Foto: Elke A. Jung-Wolff

Am 18. Juni 2019 sprach Jacek Czaputowicz, der derzeitige Außenminister der Republik Polen vor einem großen Publikum, bestehend aus vielen, auch polnischsprachigen, Studierenden. Die Schwerpunkte seiner Rede lagen auf der Beziehung zwischen Polen und der EU, der jetzigen Herausforderungen und seinem theoretischen Verständnis von europäischer Integration, Souveränität und Demokratie

Czaputowicz begann seine Rede mit einem Rückblick. Damals zur Zeit des Eisernen Vorhangs, reiste er nach Berlin um hier weitere Mitglieder der demokratischen Opposition zu treffen. In Polen sei man zum Ende des Kommunismus der Überzeugung, gewesen, dass ein vereinigtes Europa ein vereinigtes Deutschland voraussetzt. Die Wiedervereinigung Deutschlands habe „die Rückkehr Polens in die Familie der demokratischen westlichen Länder“ möglich gemacht.

Es folgt eine kurze Auflistung der drängendsten Probleme Europas. Für den Außenminister sind das die Krim-Annexion, die Spätfolgen der Finanz- und Wirtschaftskrise, der Umgang mit der Migrationskrise, die negativen Begleiterscheinungen der sozialen Medien in Politik und Gesellschaft, sowie der Brexit. Anhand dieser Probleme kristallisiert sich für ihn die Frage nach Sicherheit und Wohlstand in der EU, insbesondere nach einer Angleichung der Lebensstandards und dem Ausbau des internationalen Gewichts der Union.

In Polen herrsche eine weit überwiegende Akzeptanz für die EU. Diese entstehe vor allem dort, wo positive Ergebnisse unmittelbar spürbar sind. Vor allem der freie Binnenmarkt habe hier eine bedeutende Rolle gespielt. Polen sei hierbei nur ein Beispiel für die geschichtlich ähnlich geprägten, wirtschaftlich und infrastrukturell vergleichbaren anderen osteuropäischen Mitgliedsstaaten. In deren Interesse seien intensiviertes Vorgehen gegen Handlungshemmnisse, Bekämpfung von Protektionismus und eine Erhöhung des EU-Haushaltes. Czaputowicz plädierte des Weiteren für vertiefte Beziehungen in die östlichen Nachbarländer. Die EU solle die eigene Verteidigungspolitik verstärken, allerdings nur innerhalb der Nato.

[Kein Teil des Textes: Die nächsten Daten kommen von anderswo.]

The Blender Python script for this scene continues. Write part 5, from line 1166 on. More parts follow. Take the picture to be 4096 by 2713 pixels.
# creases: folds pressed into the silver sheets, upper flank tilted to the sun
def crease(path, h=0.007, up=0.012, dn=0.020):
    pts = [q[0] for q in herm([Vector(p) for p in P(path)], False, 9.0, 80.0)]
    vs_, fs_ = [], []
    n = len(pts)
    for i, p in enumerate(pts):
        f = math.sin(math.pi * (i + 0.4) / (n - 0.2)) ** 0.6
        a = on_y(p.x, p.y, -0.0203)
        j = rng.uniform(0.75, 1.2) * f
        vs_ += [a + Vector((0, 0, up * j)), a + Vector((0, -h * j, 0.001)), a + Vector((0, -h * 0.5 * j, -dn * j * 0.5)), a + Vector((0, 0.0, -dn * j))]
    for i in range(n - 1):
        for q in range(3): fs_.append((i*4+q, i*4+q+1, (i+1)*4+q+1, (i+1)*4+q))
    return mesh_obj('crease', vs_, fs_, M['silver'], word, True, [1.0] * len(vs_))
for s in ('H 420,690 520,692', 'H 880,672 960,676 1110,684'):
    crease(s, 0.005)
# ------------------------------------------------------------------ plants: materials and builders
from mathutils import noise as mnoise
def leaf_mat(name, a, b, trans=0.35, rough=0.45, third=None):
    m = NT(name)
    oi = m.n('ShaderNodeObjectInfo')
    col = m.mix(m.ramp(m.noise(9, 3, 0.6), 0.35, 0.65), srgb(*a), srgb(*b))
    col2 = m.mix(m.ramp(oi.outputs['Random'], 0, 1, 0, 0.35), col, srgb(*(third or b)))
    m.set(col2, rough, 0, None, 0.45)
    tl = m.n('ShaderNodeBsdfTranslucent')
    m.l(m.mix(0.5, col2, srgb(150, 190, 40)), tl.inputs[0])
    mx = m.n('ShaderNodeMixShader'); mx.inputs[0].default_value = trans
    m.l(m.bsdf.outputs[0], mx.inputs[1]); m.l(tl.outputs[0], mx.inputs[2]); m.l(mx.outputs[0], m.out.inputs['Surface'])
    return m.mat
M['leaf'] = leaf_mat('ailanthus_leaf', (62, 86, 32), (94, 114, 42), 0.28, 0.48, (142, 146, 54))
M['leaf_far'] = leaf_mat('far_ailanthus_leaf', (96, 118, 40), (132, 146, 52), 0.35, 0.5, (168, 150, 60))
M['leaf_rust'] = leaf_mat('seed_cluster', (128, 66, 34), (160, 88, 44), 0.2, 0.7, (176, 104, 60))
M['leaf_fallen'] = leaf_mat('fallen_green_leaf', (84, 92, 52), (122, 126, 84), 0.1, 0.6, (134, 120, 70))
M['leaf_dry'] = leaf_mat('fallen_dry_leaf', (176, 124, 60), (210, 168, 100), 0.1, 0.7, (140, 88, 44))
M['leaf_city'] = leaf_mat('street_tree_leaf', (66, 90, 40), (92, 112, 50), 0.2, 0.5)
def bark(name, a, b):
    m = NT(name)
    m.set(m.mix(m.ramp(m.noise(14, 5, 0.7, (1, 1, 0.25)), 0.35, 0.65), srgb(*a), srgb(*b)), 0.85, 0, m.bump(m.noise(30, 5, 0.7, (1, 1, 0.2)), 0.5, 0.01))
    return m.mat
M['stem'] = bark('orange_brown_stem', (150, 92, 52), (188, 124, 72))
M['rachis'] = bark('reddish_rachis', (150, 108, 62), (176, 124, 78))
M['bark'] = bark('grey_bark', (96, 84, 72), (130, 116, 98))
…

Kernstück der Rede ist die These, dass die EU nur souverän sein kann, wenn die demokratische Legitimation fester in der Hand der Nationalstaaten ist. Die nationalen Demokratien „garantieren die Vielfalt der internationalen Gemeinschaft“, sowohl der europäischen als auch der globalen. Auch die kürzlich stattgefundenen Europawahlen haben der EU eine größere demokratische Legitimation gegeben. Das Mittel der Wahl sei jedoch eine Stärkung der nationalen Parlamente, die zum Beispiel durch ein „Rote-Karte-Verfahren“ größeren Einfluss auf europäische Gesetzgebung erlangen sollen. Ein weiterer Schritt sollten mehr Entscheidungen mit qualifizierter Mehrheit im Europäischen Rat sein.

In diesem Zusammenhang beschrieb er den Zustand der europäischen Integration. Weitergehende Integration führe im Moment nicht zwangsläufig zu mehr supranationalen Kompetenzen, sondern vermehrt zu zwischenstaatlichen Kooperationen. Als Beispiele nennt er Frontex und den Europäischen Stabilitätsmechanismus. Er schloss damit ab, dass Polen „für die Verteidigung der Werte, die der europäischen Integration zugrunde liegen, wie Gleichheit, Gerechtigkeit, Demokratie, Achtung der Souveränität und Nichteinmischung in die inneren Angelegenheiten anderer Länder“ sei.